• **YOUR GOAL**:
From the top of the records below down to the line containing "behind the power unit')", reproduce every line exactly.
─── RAW DATA ───
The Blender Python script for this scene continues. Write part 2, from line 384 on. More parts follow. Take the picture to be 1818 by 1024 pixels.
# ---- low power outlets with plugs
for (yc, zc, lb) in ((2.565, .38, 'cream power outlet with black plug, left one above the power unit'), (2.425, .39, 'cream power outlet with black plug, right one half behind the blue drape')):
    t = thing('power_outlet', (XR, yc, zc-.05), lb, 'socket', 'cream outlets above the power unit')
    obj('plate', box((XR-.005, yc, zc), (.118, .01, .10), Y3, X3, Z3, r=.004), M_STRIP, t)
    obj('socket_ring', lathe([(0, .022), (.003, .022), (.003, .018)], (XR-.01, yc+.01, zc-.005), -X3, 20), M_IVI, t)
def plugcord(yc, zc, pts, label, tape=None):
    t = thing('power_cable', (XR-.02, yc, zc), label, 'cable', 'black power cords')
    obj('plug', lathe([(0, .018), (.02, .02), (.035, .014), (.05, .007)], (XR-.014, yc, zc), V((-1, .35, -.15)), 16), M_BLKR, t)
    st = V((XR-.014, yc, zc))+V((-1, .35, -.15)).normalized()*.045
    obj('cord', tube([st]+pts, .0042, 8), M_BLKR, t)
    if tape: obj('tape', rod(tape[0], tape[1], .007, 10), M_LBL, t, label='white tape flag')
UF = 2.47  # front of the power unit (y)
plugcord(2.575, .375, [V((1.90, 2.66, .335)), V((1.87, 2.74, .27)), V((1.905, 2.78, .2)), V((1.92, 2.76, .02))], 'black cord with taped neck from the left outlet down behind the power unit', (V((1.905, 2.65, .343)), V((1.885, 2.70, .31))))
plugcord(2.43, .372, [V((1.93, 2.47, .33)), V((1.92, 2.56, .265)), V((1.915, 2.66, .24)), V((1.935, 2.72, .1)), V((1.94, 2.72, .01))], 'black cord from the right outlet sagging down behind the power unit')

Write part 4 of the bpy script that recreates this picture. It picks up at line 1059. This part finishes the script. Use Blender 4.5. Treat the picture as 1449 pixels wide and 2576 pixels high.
───
• **EXERCISE OUTPUT**:
The Blender Python script for this scene continues. Write part 2, from line 384 on. More parts follow. Take the picture to be 1818 by 1024 pixels.
# ---- low power outlets with plugs
for (yc, zc, lb) in ((2.565, .38, 'cream power outlet with black plug, left one above the power unit'), (2.425, .39, 'cream power outlet with black plug, right one half behind the blue drape')):
    t = thing('power_outlet', (XR, yc, zc-.05), lb, 'socket', 'cream outlets above the power unit')
    obj('plate', box((XR-.005, yc, zc), (.118, .01, .10), Y3, X3, Z3, r=.004), M_STRIP, t)
    obj('socket_ring', lathe([(0, .022), (.003, .022), (.003, .018)], (XR-.01, yc+.01, zc-.005), -X3, 20), M_IVI, t)
def plugcord(yc, zc, pts, label, tape=None):
    t = thing('power_cable', (XR-.02, yc, zc), label, 'cable', 'black power cords')
    obj('plug', lathe([(0, .018), (.02, .02), (.035, .014), (.05, .007)], (XR-.014, yc, zc), V((-1, .35, -.15)), 16), M_BLKR, t)
    st = V((XR-.014, yc, zc))+V((-1, .35, -.15)).normalized()*.045
    obj('cord', tube([st]+pts, .0042, 8), M_BLKR, t)
    if tape: obj('tape', rod(tape[0], tape[1], .007, 10), M_LBL, t, label='white tape flag')
UF = 2.47  # front of the power unit (y)
plugcord(2.575, .375, [V((1.90, 2.66, .335)), V((1.87, 2.74, .27)), V((1.905, 2.78, .2)), V((1.92, 2.76, .02))], 'black cord with taped neck from the left outlet down behind the power unit', (V((1.905, 2.65, .343)), V((1.885, 2.70, .31))))
plugcord(2.43, .372, [V((1.93, 2.47, .33)), V((1.92, 2.56, .265)), V((1.915, 2.66, .24)), V((1.935, 2.72, .1)), V((1.94, 2.72, .01))], 'black cord from the right outlet sagging down behind the power unit')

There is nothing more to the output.